“The History of Valentine’s Day”

Stephanie Lynch, Staff Writer

Valentine’s Day has always been about chocolates, roses, and teddy bears.  Even if you don’t have a significant other, people can share this day with their friends.  The holiday is named after St. Valentine, who is a mystery, but this holiday hasn’t always been the holiday we know today.  Did you know Valentine’s Day’s origins are dark and morbid?  Many people assume for such a happy and giving holiday, the origins are just as happy.  But as you know, some things aren’t always as they seem.

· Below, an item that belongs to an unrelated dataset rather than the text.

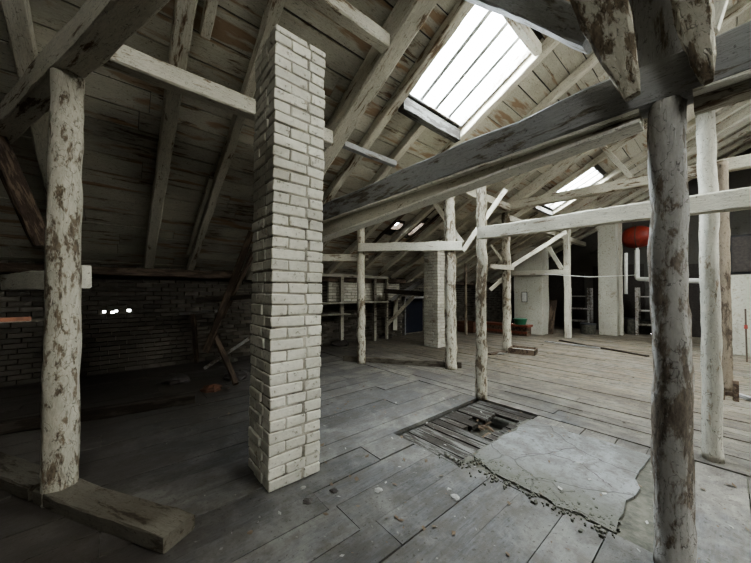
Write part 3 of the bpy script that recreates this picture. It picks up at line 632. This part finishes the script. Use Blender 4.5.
# ------------------------------------------------------------------ far end
def pillar(u0, u1, v, ly, label, h=None, mat='plaster', name='pillar'):
    a = fl(u0, v); n_ = 12
    p = fl((u0 + u1) / 2, v); w = (fl(u1, v) - fl(u0, v)).length * .93
    hh = rz(p.y + .4) - .03 if h is None else h
    mb = MB(); vs = []; 
    lx = w * .62
    m = [(-lx / 2, -w / 2), (lx / 2, -w / 2), (lx / 2, w / 2), (-lx / 2, w / 2)]
    nz = 10
    for i in range(nz):
        for (x, y) in m: vs.append((x + R.uniform(-.008, .008), y + R.uniform(-.008, .008), hh * i / (nz - 1)))
    fs = [(i * 4 + k, i * 4 + (k + 1) % 4, (i + 1) * 4 + (k + 1) % 4, (i + 1) * 4 + k) for i in range(nz - 1) for k in range(4)] + [(3, 2, 1, 0), tuple(range(nz * 4 - 4, nz * 4))]
    o = mb.add(vs, fs).build(name, M[mat], loc=(p.x, p.y, 0)); bevel(o, .015, 2); tag(o, label, 'pillar'); return o, p, lx
P1, p1, lx1 = pillar(517, 546, 333, 1, 'wide white plastered pillar with a framed notice on it')
P2, p2, lx2 = pillar(601, 617, 335, 1, 'white plastered pillar left of the red tank')
timber('post', fl(621, 335), fl(621, 335) + Vector((0, 0, 4.0)), .13, .13, 'white', 'pale square post attached at right of the plastered pillar', 'post', up=Vector((0, 1, 0)))
# notice
q = onx(524.5, 297, p1.x - lx1 / 2 - .02)
nr = empty('notice', q); tag(nr, 'small framed white notice hanging on the wide plastered pillar', 'notice')
b = MB(); b.box(-.012, .012, -.10, .10, -.19, .19); b.build('frame', M['black'], nr)
b = MB(); b.box(-.016, -.011, -.08, .08, -.17, .17); b.build('sheet', M['paper'], nr)
# dark doorway in the far wall left of pillar and dark sheets painting in the shaded recesses
d2 = MB(); d2.box(XF - .05, XF - .01, 6.1, 7.3, .02, 1.6); tag(d2.build('door_2', M['black']), kind='structure')
for k, (y0, y1, z0, z1, nm) in enumerate(((2.0, 3.6, 0, 2.6, 'recess_shade_3'), (3.9, 5.6, 0, 2.3, 'recess_shade_4'), (.2, 1.5, 0, 2.5, 'recess_shade_5'))):
    e = MB(); e.box(XF - .06, XF - .01, y0, y1, z0, z1); tag(e.build(nm, M['stone']), kind='structure')
# gate leaves / storage racks against far wall
def rack(y0, y1, label, x=14.3, h=1.7):
    r = empty('storage_rack', (x, (y0 + y1) / 2, 0)); tag(r, label, 'rack'); w = (y1 - y0) / 2
    for s in (-1, 1):
        m_ = MB(); m_.box(-.25, -.2, s * w - .04, s * w + .04, 0, h); m_.box(.2, .25, s * w - .04, s * w + .04, 0, h); m_.build('upright', M['loggrey'], r)
    for z in (.35, .85, 1.35): m_ = MB(); m_.box(-.27, .27, -w, w, z, z + .04); m_.build('shelf', M['loggrey'], r)
    return r
rack(3.55, 4.3, 'dim grey rack against far wall left of the plastered pillar'); rack(1.2, 2.1, 'dim grey rack against far wall under the red tank')
for (u, v, w, h, m_, lab) in ((588, 318, .5, .35, 'grey', 'grey box on far rack left of pillar'), (632, 322, .45, .55, 'greyplastic', 'tall grey bin under the red tank'), (644, 322, .4, .5, 'grey', 'grey bin beside the foreground post, under white pipe')):
    p = fl(u, 334); bx = empty('storage_bin', (p.x, p.y, 0)); tag(bx, lab, 'bin')
    m2 = MB(); m2.tube([(0, 0, 0), (0, 0, h * .5), (0, 0, h)], [w * .42, w * .47, w * .5], 16); m2.build('body', M['rubble'], bx)
    m2 = MB(); m2.tube([(0, 0, h), (0, 0, h + .04)], [w * .53, w * .50], 16); m2.build('lid', M['black'], bx)
# red tank
q = pt(637, 237, 10.6); tk = empty('red_tank', q); tag(tk, 'round red tank hung high beyond the dark foreground post', 'tank')
m2 = MB(); vs = []; ns, nk = 12, 20
pr = [(-.42, .05), (-.40, .18), (-.34, .28), (-.24, .35), (-.1, .385), (.1, .385), (.24, .35), (.34, .28), (.40, .18), (.42, .05)]
m2.tube([(0, a, 0) for a, b in pr], [b for a, b in pr], 22); m2.build('shell', M['red'], tk, smooth=True)
m2 = MB(); m2.tube([(0, -.015, 0), (0, .015, 0)], [.40, .40], 22); m2.build('band', M['iron'], tk)
m2 = MB(); m2.tube([(0, 0, -.38), (0, 0, -.5)], .05, 10); m2.build('valve', M['pipe'], tk)
m2 = MB(); m2.tube([(0, .1, .37), (0, .1, 2.0)], .015, 6); m2.build('hanger', M['iron'], tk)
# white pipework below
a = pt(637, 250, 10.4)
def pipe(name, uvds, r, label, mat='pipe', cat='pipe'):
    P = [pt(*q) for q in uvds]; out = [P[0]]
    for i in range(1, len(P) - 1):
        for t_ in (.0, .25, .5, .75, 1.0):
            p0 = P[i] + (P[i - 1] - P[i]).normalized() * .12; p2 = P[i] + (P[i + 1] - P[i]).normalized() * .12
            out.append(p0.lerp(P[i], t_).lerp(P[i].lerp(p2, t_), t_))
    out.append(P[-1]); mb = MB().tube(out, r, 12); o = mb.build(name, M[mat], smooth=True); tag(o, label, cat); return o
pipe('pipe', [(637, 250, 10.6), (637, 279, 10.6), (703, 281, 8.6)], .075, 'thick white pipe dropping from the red tank and turning right')
pipe('pipe', [(626, 253, 10.2), (626, 294, 10.2)], .05, 'short thin white pipe hanging left of the thick one')
pipe('cable', [(545, 274, 9.9), (590, 277, 10), (637, 275, 10)], .012, 'thin pale cable strung between the far posts', cat='cable')
# red brown bench with green tub
q = fl(519, 334); y_ = 4.8
bn = empty('low_bench', (fl(516, 334).x - .35, fl(516, 334).y + .1, 0)); tag(bn, 'low red brown bench box before the wide pillar', 'bench')
m2 = MB(); m2.box(-.22, .22, -.75, .95, .33, .40); m2.build('top', M['redwood'], bn)
m2 = MB(); m2.box(-.18, .18, -.70, .9, .03, .33); m2.build('body', M['brown'], bn)
m2 = MB(); m2.box(-.2, -.18, -.72, .92, .10, .18); m2.build('rail', M['redwood'], bn)
mw = bn.location
tb = empty('green_tub', (mw.x - .02, mw.y - .42, .40)); tag(tb, 'small green plastic tub on the low bench', 'tub')
m2 = MB(); m2.tube([(0, 0, 0), (0, 0, .18)], [.17, .22], 18); m2.build('body', M['green'], tb); m2 = MB(); m2.tube([(0, 0, .18), (0, 0, .205)], [.235, .235], 18); m2.build('rim', M['green'], tb)
bx = empty('orange_crate', (mw.x - .5, mw.y + 1.35, 0)); tag(bx, 'orange wooden crate at left end of the low bench', 'crate')
m2 = MB()
for i in range(3):
    z = .04 + i * .13
    m2.box(-.2, .2, -.35, -.33, z, z + .11); m2.box(-.2, .2, .33, .35, z, z + .11); m2.box(-.2, -.18, -.33, .33, z, z + .11); m2.box(.18, .2, -.33, .33, z, z + .11)
m2.build('slats', M['rust'], bx); m2 = MB(); m2.box(-.18, .18, -.33, .33, .0, .04); m2.build('bottom', M['brown'], bx)
timber('leaning_board', fl(549, 334) + Vector((0, 0, .0)), fl(549, 334) + Vector((.25, -.05, 1.25)), .28, .04, 'brown', 'brown board leaning against the right side of wide pillar', 'board', up=Vector((1, 0, 0)))
# open wooden tray
q = fl(523, 353); tr = empty('wooden_tray', q, .25); tag(tr, 'shallow open wooden tray filled with pale plaster on floor', 'tray')
for nm, b_ in (('side', (-.24, .24, -.30, -.275)), ('side', (-.24, .24, .275, .30)), ('side', (-.24, -.215, -.275, .275)), ('side', (.215, .24, -.275, .275))):
    m2 = MB(); m2.box(*b_, 0, .13, j=.003); m2.build(nm, M['brown'], tr)
m2 = MB(); m2.box(-.215, .215, -.275, .275, 0, .07); m2.build('contents', M['paper'], tr)
scrap(fl(500, 354), .13, 'chip', 'low pale rubble pile at foot of post by the tray', 'rubble', 'rubble_heap', flat=.3)
timber('floor_plank', fl(489, 355) + Vector((0, 0, .02)), fl(505, 352) + Vector((0, 0, .02)), .12, .03, 'brown', 'short brown plank on floor left of the open tray', 'plank')
timber('floor_plank', fl(560, 341) + Vector((0, 0, .02)), fl(648, 357) + Vector((0, 0, .02)), .10, .03, 'darkw', 'long dark plank lying flat on the bright far floor', 'plank')
timber('floor_plank', fl(545, 342) + Vector((0, 0, .02)), fl(600, 349) + Vector((0, 0, .02)), .08, .03, 'grey', 'grey plank lying flat left of the long dark plank', 'plank')
# right edge: white masonry block, black cabinet on it, tool, trestle
q = fl(760, 358); blk = MB(); L2 = .85
blk.box(-.3, .3, -L2 / 2, L2 / 2, 0, 1.95, j=.01); o = blk.build('masonry_block', M['plaster'], loc=(q.x + .35, q.y - .0, 0)); bevel(o, .02, 2); tag(o, 'white plastered masonry block at the right edge', 'masonry')
cb = empty('black_cabinet', (q.x + .35, q.y, 1.95)); tag(cb, 'black box cabinet on top of the white masonry block', 'cabinet')
m2 = MB(); m2.box(-.3, .3, -.42, .42, .01, .95); m2.build('body', M['black'], cb); m2 = MB(); m2.box(-.32, -.3, -.38, .38, .06, .9); m2.build('door', M['stone'], cb)
sp = fl(747, 363); tl = empty('red_handled_tool', sp); tag(tl, 'long thin tool with red head leaning on white block', 'tool')
m2 = MB(); m2.tube([(0, 0, .02), (.25, 0, 1.15)], .014, 8); m2.build('shaft', M['iron'], tl); m2 = MB(); m2.tube([(.16, 0, .72), (.18, 0, .80)], [.03, .025], 10); m2.build('red_head', M['red'], tl)
sq = fl(729, 400); ts = empty('trestle_stub', sq, .2); tag(ts, 'small brown wooden trestle stub right of white post', 'trestle')
for nm, b_ in (('leg', (-.03, .03, -.09, -.04, 0, .28)), ('leg', (-.03, .03, .04, .09, 0, .16)), ('crosspiece', (-.03, .03, -.04, .04, .06, .12))): m2 = MB(); m2.box(*b_, j=.003); m2.build(nm, M['brown'], ts)
timber('floor_plank', fl(735, 396) + Vector((0, 0, .03)), fl(790, 412) + Vector((0, 0, .03)), .08, .05, 'grey', 'grey batten on the floor at the right edge', 'plank')
# ------------------------------------------------------------------ light
w = bpy.data.worlds.new('sky'); S.world = w; w.use_nodes = True; bg = w.node_tree.nodes['Background']
bg.inputs[0].default_value = (.95, .965, 1, 1); bg.inputs[1].default_value = 14.0
def area(name, loc, nrm, sx, sy, power, colr=(.95, .98, 1)):
    l = bpy.data.lights.new(name, 'AREA'); l.shape = 'RECTANGLE'; l.size = sx; l.size_y = sy; l.energy = power; l.color = colr
    o = bpy.data.objects.new(name, l); C.objects.link(o); o.location = loc
    z = Vector(nrm).normalized(); x = Vector((1, 0, 0)); y = z.cross(x).normalized(); o.matrix_world = Matrix.Translation(loc) @ Matrix((x, y, z)).transposed().to_4x4()
def over(s, power, mapf, nrm, k=1.0, colr=(1, .985, .95)):
    c = mapf(Vector(((s[0] + s[1]) / 2, (s[2] + s[3]) / 2, .22))); area('skylight_light', c, nrm, (s[1] - s[0]) * k, (s[3] - s[2]) * 1.12 * k, power, colr)
over(SK1, 330, roofmap, n_roof, colr=(.94, .97, 1)); over(SK2, 200, roofmap, n_roof)
n2 = Vector((0, -T, 1)).normalized()
wc = (1, .93, .80)
over(BK[0], 95, roof2, n2, colr=wc); over(BK[1], 170, roof2, n2, colr=wc); over(BK[2], 120, roof2, n2, colr=wc); over(BK[3], 110, roof2, n2, colr=wc)  # first lamp is the added front fill
S.view_settings.view_transform = 'AgX'; S.view_settings.look = 'AgX - Medium High Contrast'; S.view_settings.exposure = .9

The Romans were the cause for these dark origins.  On February 13th through the 15th, there was a Roman called Lupercalia.  Goats and dogs were sacrificed, and men whipped women with hides of animals.  Women got most of the pain and took the most damage.  They were whipped, hit, and worst of all, young men picked a woman’s name out of a jar and they were coupled for the rest of the festival.  This shows women were just toys to men during this feast.  The Romans also picked out the name for this holiday. Although there were several Christian martyrs named Valentine, Valentine’s Day may have taken its name from a priest who was martyred about 270 CE by the Roman emperor Claudius II Gothicus (Britannica).

Valentine’s Day was morbid and dark, but thankfully someone came to make it sweeter.  Famous poet and playwright William Shakespeare helped to mold Valentine’s Day into the happy, lovey dovey holiday we know today.  He mentioned it in Hamlet during a long speech by a character of the name Ophelia. Shakespeare’s works became famous in Britain and eventually spread throughout the world.  Handmade paper cards became popular and a tradition throughout the Middle Ages and beyond.  Hallmark Cards then became mass produced Valentines in 1913.

Thank goodness for Shakespeare! Without his contributions, who knows how we would be keeping the Roman tradition alive? Would there still be the slaughter of innocent dogs and goats? Would it be a large, intoxicated feast? Even with the dark origins of Valentine’s Day, we can still celebrate and be happy with the people we love.  So keep up the lovey dovey, Godiva and Hallmark sponsored holiday by telling your loved ones how appreciated they are!